Realität
Das, was mir immer noch am meisten zu schaffen macht, ist die Gewissheit, die Wahrheit erkannt zu haben.
Diese Überzeugung, Jeder, der gut von den Menschen denke, habe noch nie die Augen geöffnet und die Realität gesehen.
Als sei eine Art farbverstärkende Augenbinde von meinem Gesicht entfernt worden, denke ich, dass ich die Welt jetzt so sehen würde, wie sie wirklich ist. Ungetrübt von jeglichen Eindrücken, Hoffnungen und Ängsten.
Menschen, die im psychischen Sinn gesund sind, sagen, dass gerade Depressionen den Blick der betroffenen Personen trüben würden.
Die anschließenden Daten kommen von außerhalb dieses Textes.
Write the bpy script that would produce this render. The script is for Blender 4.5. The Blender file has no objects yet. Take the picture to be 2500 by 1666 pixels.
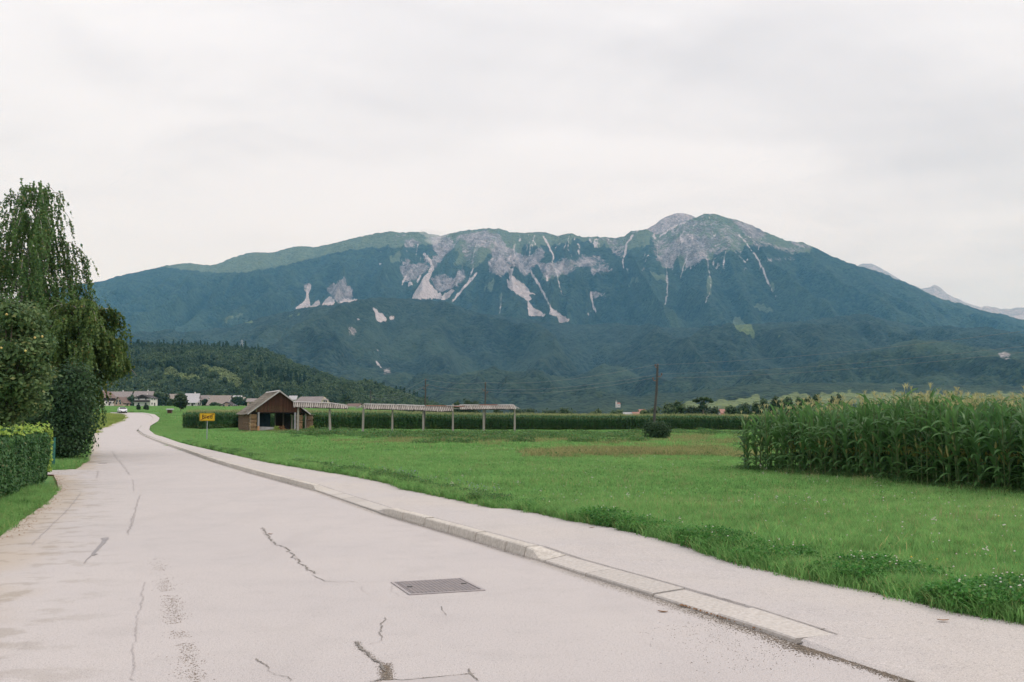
import bpy, math, random
import numpy as np
from mathutils import Vector, Matrix, Euler

random.seed(7)
R = math.radians
S = bpy.context.scene
COL = S.collection
TAU = 2 * math.pi

# ------------------------------------------------------------------ camera, sky, sun, exposure
EYE = 1.65
FPX = 2430.0                       # focal length in pixels of the 2500 px wide photograph
PITCH = math.atan(190.0 / FPX)
cam_d = bpy.data.cameras.new("camera")
cam_d.lens = 35.0; cam_d.sensor_width = 36.0
cam_d.clip_start = 0.1; cam_d.clip_end = 60000
cam = bpy.data.objects.new("camera", cam_d); COL.objects.link(cam)
cam.location = (0, 0, EYE); cam.rotation_euler = (R(90) + PITCH, 0, 0)
S.camera = cam
S.view_settings.view_transform = 'Standard'; S.view_settings.look = 'None'
S.view_settings.exposure = 0.0; S.view_settings.gamma = 1.0; S.view_settings.use_curve_mapping = False
S.cycles.max_bounces = 6; S.cycles.diffuse_bounces = 3; S.cycles.glossy_bounces = 2
S.cycles.transmission_bounces = 4; S.cycles.transparent_max_bounces = 8; S.cycles.volume_bounces = 1
S.cycles.use_denoising = True

SUN_EL, SUN_AZ = R(40), R(82)      # azimuth clockwise from +Y : to the right, a little ahead
W = bpy.data.worlds.new("World"); S.world = W; W.use_nodes = True
wn, wl = W.node_tree.nodes, W.node_tree.links
wn.clear()
w_out = wn.new('ShaderNodeOutputWorld')
sky = wn.new('ShaderNodeTexSky'); sky.sky_type = 'NISHITA'; sky.sun_disc = False
sky.sun_elevation = SUN_EL; sky.sun_rotation = SUN_AZ; sky.air_density = 1.0; sky.dust_density = 2.0
b_sky = wn.new('ShaderNodeBackground'); b_sky.inputs[1].default_value = 0.10
wl.new(sky.outputs[0], b_sky.inputs[0])
tc = wn.new('ShaderNodeTexCoord')
sep = wn.new('ShaderNodeSeparateXYZ'); wl.new(tc.outputs['Generated'], sep.inputs[0])
def wmath(op, a, b=None, c=None):
    n = wn.new('ShaderNodeMath'); n.operation = op
    for i, v in enumerate((a, b, c)):
        if v is None: continue
        if isinstance(v, (int, float)): n.inputs[i].default_value = v
        else: wl.new(v, n.inputs[i])
    return n.outputs[0]
zz = wmath('MAXIMUM', sep.outputs[2], 0.0)
den = wmath('ADD', zz, 0.16)
cx = wmath('DIVIDE', sep.outputs[0], den); cy = wmath('DIVIDE', sep.outputs[1], den)
cmb = wn.new('ShaderNodeCombineXYZ'); wl.new(cx, cmb.inputs[0]); wl.new(cy, cmb.inputs[1])
def wnoise(scale, detail, rough, dist, off):
    mp = wn.new('ShaderNodeMapping'); mp.inputs['Location'].default_value = off
    mp.inputs['Scale'].default_value = (0.75, 1.15, 1)
    wl.new(cmb.outputs[0], mp.inputs[0])
    n = wn.new('ShaderNodeTexNoise'); n.inputs['Scale'].default_value = scale
    n.inputs['Detail'].default_value = detail; n.inputs['Roughness'].default_value = rough
    n.inputs['Distortion'].default_value = dist
    wl.new(mp.outputs[0], n.inputs['Vector']); return n.outputs[0]
n1 = wnoise(0.62, 5, 0.52, 0.5, (3.1, 1.7, 0))
n2 = wnoise(2.3, 4, 0.55, 0.8, (7.3, 4.2, 0))
nn = wmath('ADD', wmath('MULTIPLY', n1, 0.72), wmath('MULTIPLY', n2, 0.28))
cr = wn.new('ShaderNodeValToRGB'); wl.new(nn, cr.inputs[0])
cr.color_ramp.interpolation = 'B_SPLINE'
e = cr.color_ramp.elements
e[0].position = 0.37; e[0].color = (0.70, 0.69, 0.725, 1)
e[1].position = 0.57; e[1].color = (0.965, 0.95, 0.975, 1)
# an overcast sky brightens towards the zenith
grad = wmath('ADD', 0.97, wmath('MULTIPLY', wmath('POWER', zz, 2.0), 1.05))
b_cl = wn.new('ShaderNodeBackground'); wl.new(cr.outputs[0], b_cl.inputs[0]); wl.new(grad, b_cl.inputs[1])
mixw = wn.new('ShaderNodeMixShader'); mixw.inputs[0].default_value = 0.96
wl.new(b_sky.outputs[0], mixw.inputs[1]); wl.new(b_cl.outputs[0], mixw.inputs[2])
wl.new(mixw.outputs[0], w_out.inputs[0])

sun_d = bpy.data.lights.new("sun", 'SUN'); sun_d.energy = 1.5; sun_d.angle = R(10); sun_d.color = (1.0, 0.965, 0.92)
sun = bpy.data.objects.new("sun", sun_d); COL.objects.link(sun)
sdir = Vector((math.sin(SUN_AZ) * math.cos(SUN_EL), math.cos(SUN_AZ) * math.cos(SUN_EL), math.sin(SUN_EL)))
sun.rotation_euler = sdir.to_track_quat('Z', 'Y').to_euler()

# ------------------------------------------------------------------ geometry of the view -> world points
CP, SP = math.cos(PITCH), math.sin(PITCH)
def ray(x, y):
    dx = (x - 1250.0) / FPX; dy = -(y - 833.0) / FPX
    return dx, CP - dy * SP, SP + dy * CP
def at(x, y, Y):
    dx, fy, fz = ray(x, y); k = Y / fy
    return np.array((dx * k, Y, EYE + fz * k))
def topix(X, Y, Z):
    z = Z - EYE
    f = Y * CP + z * SP; u = -Y * SP + z * CP
    return 1250.0 + FPX * X / f, 833.0 - FPX * u / f
def sstep(a, b, x):
    t = np.clip((x - a) / (b - a), 0, 1); return t * t * (3 - 2 * t)
RY = [0, 100, 118, 150, 190, 230, 600, 1200, 2500]
RZ = [0, 0, .20, .30, 1.34, 2.88, 9.3, 16, 22]
def zt(X, Y):
    X = np.asarray(X, float); Y = np.asarray(Y, float)
    k = sstep(0.02, 0.17, -X / np.maximum(Y, 1.0))
    return np.interp(Y, RY, RZ) * k
def gp(x, y, dz=0.0):
    """where the ray through photo pixel (x, y) meets the terrain raised by dz"""
    dx, fy, fz = ray(x, y)
    Ys = np.concatenate([np.linspace(2, 130, 6000), np.linspace(130, 1500, 9000)])
    k = Ys / fy
    h = EYE + fz * k - zt(dx * k, Ys) - dz
    i = np.argmax(h < 0)
    if h[i] >= 0: i = len(Ys) - 1
    return np.array((dx * k[i], Ys[i], zt(dx * k[i], Ys[i]) + dz))

# ------------------------------------------------------------------ noise
def _hash(ix, iy, seed):
    n = (ix.astype(np.int64) * 374761393 + iy.astype(np.int64) * 668265263 + seed * 1274126177) & 0x7fffffff
    n = ((n ^ (n >> 13)) * 1274126177) & 0x7fffffff
    return ((n ^ (n >> 16)) & 0xffff) / 65535.0
def vnoise(x, y, seed=0):
    x = np.asarray(x, float); y = np.asarray(y, float)
    ix, iy = np.floor(x), np.floor(y); fx, fy = x - ix, y - iy
    fx = fx * fx * (3 - 2 * fx); fy = fy * fy * (3 - 2 * fy)
    a = _hash(ix, iy, seed); b = _hash(ix + 1, iy, seed); c = _hash(ix, iy + 1, seed); d = _hash(ix + 1, iy + 1, seed)
    return (a + (b - a) * fx) * (1 - fy) + (c + (d - c) * fx) * fy
def fbm(x, y, seed=0, o=4):
    s = 0; a = .5; t = 0
    for i in range(o):
        s = s + a * vnoise(x, y, seed + i * 17); t += a; a *= .5; x = np.asarray(x) * 2.03; y = np.asarray(y) * 2.03
    return s / t
def inpoly(px, py, poly):
    px = np.asarray(px); py = np.asarray(py); r = np.zeros(px.shape, bool); n = len(poly)
    for i in range(n):
        x1, y1 = poly[i]; x2, y2 = poly[(i + 1) % n]
        if y1 == y2: continue
        c = ((y1 > py) != (y2 > py)) & (px < (x2 - x1) * (py - y1) / (y2 - y1) + x1)
        r ^= c
    return r
def dline(px, py, pts):
    d = np.full(np.shape(px), 1e9)
    for (x1, y1), (x2, y2) in zip(pts[:-1], pts[1:]):
        vx, vy = x2 - x1, y2 - y1; t = np.clip(((px - x1) * vx + (py - y1) * vy) / (vx * vx + vy * vy + 1e-9), 0, 1)
        d = np.minimum(d, np.hypot(px - x1 - t * vx, py - y1 - t * vy))
    return d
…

Nun, das Gefühl, nichts zu fühlen, könnte die Trennung zwischen der Welt und dem Individuum schon passend darstellen.
Doch der angeblich getrübte Blick kann von Niemandem – und wirklich Niemandem – verstanden werden, der nicht selbst betroffen war.
Es ist schade, dass ich nicht in der Lage bin, meinen Standpunkt derartig wechseln zu können, als dass ich beurteilen könnte, ob mein Nihilismus und meine daraus resultierende Misanthropie durch das Ablegen oder Aufsetzen einer Brille geboren wurden.
Schluss mit den Worthülsen und langen Sätzen. Scheiß auf meinen pseudophilosophischen Ausguss. Niemand wird je sagen können, was die Wahrheit ist. Aber es tut verdammt nochmal höllisch weh, jeden Tag zu denken, dass man alleine mit dieser Weltsicht sei. Dass man jetzt, wo man einmal das wahre Wesen des Menschen erkannt habe, nicht mehr zurück könne.
Ich bin so fest davon überzeugt, dass mein Nihilismus begründet ist, und jeden einzelnen Tag sehe ich mich durch weitere Enttäuschungen bestätigt.
Für mich ist das Alles hier - alles was ich schreibe und denke, wie ich meinen Kopf durch ewiges nachdenken durchbrennen lasse, wie ich mir sicher bin, dass Alle 'gesunden' Menschen nur Angst davor haben, ihre eigene Bedeutungslosigkeit einzusehen, und mir deshalb einreden, dass ich damit falsch liegen würde, wie ich abschätzig über andere Menschen denke, wie ich mich selbst hasse und als mindestens genauso nutzlos und wertlos wie alle Anderen betrachte, wie ich darüber nachdenke mir das Leben zu nehmen, wie ich nach Irgendetwas in der Zukunft suche, an dem ich mich festhalten kann – das Alles ist meine Realität.
Das ist meine Wahrheit in der ich Lebe.
Das, was mir immer noch am meisten zu schaffen macht, ist die Gewissheit, die Wahrheit erkannt zu haben.